Meanwhile in Venezuela

Meanwhile in Venezuela

by digby



This podcast with UN Dispatch's Mark Leon Goldberg and about the Venezuela crisis is the most illuminating analysis I've come across. This is a very unstable situation. Goldberg tweeted this summary:

Was a mistake for the Trump administration to so quickly recognize Juan Guaido as president of Venezuela? I keep thinking about how @itbriscoe's answered my question.‏

If the US had some guarantees that the military establishment was about to abandon Maduro, then the move makes sense.

On the other hand, if the US thought it could create facts-on-the-ground by backing Guaido then the Trump administration may have severely miscalculated

So far, it looks like the latter.
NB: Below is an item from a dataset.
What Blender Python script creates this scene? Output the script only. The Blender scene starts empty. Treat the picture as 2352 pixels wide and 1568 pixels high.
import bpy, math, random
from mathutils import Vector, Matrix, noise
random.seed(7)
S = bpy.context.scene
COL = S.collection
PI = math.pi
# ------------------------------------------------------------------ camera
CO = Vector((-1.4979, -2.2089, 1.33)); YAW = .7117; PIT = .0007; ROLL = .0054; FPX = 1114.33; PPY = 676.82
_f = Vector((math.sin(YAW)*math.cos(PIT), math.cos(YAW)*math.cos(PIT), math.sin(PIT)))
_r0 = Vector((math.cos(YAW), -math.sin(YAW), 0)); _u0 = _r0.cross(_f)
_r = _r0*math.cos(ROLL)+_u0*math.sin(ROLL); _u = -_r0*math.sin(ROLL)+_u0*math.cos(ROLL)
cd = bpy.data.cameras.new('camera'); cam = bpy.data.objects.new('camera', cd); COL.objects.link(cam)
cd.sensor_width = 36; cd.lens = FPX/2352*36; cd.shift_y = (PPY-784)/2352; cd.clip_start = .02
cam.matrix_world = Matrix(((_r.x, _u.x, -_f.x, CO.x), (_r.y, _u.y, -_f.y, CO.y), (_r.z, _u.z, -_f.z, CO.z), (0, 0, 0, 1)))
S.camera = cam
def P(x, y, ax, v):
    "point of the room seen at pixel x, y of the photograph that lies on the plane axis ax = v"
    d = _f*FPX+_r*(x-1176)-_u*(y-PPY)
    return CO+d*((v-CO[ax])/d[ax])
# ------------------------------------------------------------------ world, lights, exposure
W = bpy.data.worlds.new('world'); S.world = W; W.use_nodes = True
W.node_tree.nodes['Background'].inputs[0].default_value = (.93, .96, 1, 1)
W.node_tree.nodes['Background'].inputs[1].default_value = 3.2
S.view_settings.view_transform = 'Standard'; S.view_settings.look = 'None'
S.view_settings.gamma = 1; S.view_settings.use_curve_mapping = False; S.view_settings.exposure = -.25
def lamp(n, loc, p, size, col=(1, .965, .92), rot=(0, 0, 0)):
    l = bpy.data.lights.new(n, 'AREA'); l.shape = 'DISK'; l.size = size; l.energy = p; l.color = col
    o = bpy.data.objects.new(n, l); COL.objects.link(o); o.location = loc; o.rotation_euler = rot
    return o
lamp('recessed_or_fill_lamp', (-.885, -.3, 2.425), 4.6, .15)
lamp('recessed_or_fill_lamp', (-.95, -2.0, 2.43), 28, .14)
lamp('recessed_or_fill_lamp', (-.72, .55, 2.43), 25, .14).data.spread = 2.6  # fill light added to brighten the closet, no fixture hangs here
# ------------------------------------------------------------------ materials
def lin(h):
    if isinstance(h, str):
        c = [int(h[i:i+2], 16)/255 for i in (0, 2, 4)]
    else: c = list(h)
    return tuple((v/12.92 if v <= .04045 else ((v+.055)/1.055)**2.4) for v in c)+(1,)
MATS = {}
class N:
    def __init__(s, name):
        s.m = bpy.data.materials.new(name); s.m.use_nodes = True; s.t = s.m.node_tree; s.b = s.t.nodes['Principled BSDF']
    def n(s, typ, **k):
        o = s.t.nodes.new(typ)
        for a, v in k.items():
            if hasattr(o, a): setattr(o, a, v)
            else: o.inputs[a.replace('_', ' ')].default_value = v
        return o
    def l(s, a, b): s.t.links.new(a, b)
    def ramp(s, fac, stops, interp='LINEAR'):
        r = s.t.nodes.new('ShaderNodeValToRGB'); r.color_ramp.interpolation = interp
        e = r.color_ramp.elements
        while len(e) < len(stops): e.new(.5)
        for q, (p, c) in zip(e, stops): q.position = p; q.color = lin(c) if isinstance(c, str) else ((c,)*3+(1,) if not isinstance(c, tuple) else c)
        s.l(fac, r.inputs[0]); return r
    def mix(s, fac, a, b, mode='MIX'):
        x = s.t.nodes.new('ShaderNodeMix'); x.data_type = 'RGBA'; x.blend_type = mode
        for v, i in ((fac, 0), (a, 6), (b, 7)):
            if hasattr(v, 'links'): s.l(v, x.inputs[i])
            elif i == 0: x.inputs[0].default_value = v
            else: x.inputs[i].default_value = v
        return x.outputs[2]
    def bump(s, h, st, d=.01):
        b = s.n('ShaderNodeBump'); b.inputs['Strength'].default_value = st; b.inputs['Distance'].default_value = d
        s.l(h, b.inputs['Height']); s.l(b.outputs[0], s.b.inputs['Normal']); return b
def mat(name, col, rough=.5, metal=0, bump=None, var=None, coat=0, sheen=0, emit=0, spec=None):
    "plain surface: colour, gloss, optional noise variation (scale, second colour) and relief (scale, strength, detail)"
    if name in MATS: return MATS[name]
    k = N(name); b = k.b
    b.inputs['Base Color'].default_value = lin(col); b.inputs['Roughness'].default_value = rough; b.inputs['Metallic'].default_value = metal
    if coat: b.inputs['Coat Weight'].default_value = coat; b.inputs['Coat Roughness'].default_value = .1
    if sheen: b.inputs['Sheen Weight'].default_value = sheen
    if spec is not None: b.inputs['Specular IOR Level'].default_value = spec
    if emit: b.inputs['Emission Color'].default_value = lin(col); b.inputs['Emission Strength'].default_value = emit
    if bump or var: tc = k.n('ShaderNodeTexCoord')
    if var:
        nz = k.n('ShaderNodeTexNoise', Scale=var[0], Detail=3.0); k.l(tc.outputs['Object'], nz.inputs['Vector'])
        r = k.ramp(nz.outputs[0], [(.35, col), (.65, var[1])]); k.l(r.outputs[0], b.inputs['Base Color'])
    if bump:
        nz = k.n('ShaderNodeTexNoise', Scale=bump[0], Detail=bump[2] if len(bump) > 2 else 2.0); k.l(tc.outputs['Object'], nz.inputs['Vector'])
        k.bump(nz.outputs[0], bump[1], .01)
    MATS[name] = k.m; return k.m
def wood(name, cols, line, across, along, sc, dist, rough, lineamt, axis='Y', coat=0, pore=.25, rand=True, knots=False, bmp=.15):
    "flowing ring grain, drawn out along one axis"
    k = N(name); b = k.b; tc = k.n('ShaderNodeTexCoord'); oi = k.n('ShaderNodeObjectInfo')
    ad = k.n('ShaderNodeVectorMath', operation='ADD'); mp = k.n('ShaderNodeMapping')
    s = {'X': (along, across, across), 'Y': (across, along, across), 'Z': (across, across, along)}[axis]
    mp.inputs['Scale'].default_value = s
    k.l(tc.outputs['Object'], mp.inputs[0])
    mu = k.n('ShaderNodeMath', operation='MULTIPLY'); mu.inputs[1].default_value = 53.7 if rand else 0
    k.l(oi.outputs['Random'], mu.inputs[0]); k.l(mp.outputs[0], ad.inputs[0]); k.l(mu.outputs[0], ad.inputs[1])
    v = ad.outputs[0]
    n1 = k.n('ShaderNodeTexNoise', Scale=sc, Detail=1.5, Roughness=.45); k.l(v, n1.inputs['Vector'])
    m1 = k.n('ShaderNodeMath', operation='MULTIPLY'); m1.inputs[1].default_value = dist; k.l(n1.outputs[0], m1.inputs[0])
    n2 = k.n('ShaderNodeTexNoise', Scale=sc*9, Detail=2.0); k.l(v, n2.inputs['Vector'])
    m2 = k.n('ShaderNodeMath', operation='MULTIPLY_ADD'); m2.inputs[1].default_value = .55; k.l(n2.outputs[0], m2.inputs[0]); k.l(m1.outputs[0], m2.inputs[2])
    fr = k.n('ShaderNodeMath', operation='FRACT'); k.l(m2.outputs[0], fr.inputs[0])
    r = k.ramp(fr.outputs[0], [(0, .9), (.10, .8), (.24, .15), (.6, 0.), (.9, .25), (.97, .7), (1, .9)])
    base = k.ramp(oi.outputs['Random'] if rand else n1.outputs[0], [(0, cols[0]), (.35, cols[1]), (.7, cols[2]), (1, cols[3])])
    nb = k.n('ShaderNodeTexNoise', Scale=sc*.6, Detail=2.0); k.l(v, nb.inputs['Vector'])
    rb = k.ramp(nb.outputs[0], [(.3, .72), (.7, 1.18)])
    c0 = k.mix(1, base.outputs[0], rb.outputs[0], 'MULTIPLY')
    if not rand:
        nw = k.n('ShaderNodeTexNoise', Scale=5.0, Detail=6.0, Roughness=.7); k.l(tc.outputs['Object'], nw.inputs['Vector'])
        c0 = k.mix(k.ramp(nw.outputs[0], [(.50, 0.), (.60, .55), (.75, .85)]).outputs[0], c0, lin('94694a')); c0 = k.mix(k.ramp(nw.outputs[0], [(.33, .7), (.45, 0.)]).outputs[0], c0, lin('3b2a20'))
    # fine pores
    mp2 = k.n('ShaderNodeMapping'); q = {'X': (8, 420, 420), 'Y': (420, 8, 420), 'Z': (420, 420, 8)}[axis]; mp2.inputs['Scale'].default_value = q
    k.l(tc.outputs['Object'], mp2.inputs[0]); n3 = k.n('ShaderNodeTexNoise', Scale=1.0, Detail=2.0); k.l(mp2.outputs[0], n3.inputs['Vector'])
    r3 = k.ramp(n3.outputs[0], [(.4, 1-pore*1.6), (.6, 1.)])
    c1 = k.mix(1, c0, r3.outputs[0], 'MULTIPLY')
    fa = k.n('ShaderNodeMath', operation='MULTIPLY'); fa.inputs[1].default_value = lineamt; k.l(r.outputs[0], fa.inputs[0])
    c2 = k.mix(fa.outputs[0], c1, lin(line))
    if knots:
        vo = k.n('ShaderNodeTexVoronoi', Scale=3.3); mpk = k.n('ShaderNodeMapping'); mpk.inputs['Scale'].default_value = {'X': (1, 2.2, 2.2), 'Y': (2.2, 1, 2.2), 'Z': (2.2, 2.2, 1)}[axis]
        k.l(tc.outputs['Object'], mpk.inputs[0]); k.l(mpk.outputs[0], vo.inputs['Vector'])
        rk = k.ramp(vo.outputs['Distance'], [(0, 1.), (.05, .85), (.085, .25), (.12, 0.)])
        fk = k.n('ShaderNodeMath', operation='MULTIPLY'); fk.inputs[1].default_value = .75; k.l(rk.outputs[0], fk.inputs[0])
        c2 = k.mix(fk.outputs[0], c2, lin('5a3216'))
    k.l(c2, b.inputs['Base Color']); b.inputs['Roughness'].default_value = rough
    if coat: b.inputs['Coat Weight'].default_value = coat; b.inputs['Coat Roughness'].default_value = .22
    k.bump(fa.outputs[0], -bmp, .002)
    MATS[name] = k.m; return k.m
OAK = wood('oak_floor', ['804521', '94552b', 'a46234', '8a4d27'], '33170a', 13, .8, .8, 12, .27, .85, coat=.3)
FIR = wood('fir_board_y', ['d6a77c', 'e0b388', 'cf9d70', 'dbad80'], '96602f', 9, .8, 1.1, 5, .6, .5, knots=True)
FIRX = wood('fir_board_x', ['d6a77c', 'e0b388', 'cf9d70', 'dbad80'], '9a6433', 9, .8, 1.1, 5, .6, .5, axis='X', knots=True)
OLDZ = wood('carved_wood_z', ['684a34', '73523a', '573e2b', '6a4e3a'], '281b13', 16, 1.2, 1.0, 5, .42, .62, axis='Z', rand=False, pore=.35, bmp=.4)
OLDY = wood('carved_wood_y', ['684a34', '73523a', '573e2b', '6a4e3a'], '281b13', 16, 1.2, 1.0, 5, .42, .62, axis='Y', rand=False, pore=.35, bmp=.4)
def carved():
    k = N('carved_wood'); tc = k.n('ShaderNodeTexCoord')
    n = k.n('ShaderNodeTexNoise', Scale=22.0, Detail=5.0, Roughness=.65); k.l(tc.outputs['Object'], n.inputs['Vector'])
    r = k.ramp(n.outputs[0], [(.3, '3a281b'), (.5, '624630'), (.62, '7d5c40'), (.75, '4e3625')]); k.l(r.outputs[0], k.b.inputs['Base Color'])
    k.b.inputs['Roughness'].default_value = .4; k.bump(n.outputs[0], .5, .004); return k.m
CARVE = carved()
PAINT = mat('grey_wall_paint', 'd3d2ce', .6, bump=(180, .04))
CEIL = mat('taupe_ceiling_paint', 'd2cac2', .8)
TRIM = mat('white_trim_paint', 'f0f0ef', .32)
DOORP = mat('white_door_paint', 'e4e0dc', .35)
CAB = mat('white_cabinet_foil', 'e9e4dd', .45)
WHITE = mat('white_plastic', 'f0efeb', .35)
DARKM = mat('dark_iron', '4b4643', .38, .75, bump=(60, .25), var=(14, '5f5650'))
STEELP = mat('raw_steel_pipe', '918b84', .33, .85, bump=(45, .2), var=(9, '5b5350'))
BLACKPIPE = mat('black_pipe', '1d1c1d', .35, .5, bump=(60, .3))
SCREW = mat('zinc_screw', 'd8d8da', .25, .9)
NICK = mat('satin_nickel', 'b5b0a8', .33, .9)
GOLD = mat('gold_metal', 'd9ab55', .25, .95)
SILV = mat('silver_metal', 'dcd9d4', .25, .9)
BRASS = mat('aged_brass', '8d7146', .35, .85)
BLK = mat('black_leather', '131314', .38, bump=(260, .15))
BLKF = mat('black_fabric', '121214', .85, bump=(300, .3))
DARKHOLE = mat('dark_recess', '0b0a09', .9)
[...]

The military has not abandoned Maduro.

To be sure, this is a fast moving situation. But two days later, the Trump administration's decision seems reckless. Maduro does not seem significantly weaker than he was on Wednesday.

To further complicate things, Pompeo is going to the Security Council tomorrow. He'll presumably double down on US support for Maduro's ouster. Meanwhile, we're likely to see a hardening of pro-Maduro positions by Russia+China, among others. A diplomatic stalemate is coming.

I don't know where this is going. The situation on the ground in Venezuela is obviously unsustainable. People are starving. But having Trump raging around in the china shop is almost always dangerous since he is both corrupt and clueless.

Oh, and the Wall Street Journal is reporting that Pence pledged that the U.S. would back Guaidó if he seized the reins of government from Nicolás Maduro by invoking a clause in the South American country’s constitution, a senior administration official said.

Surely no one could have a problem with that, right?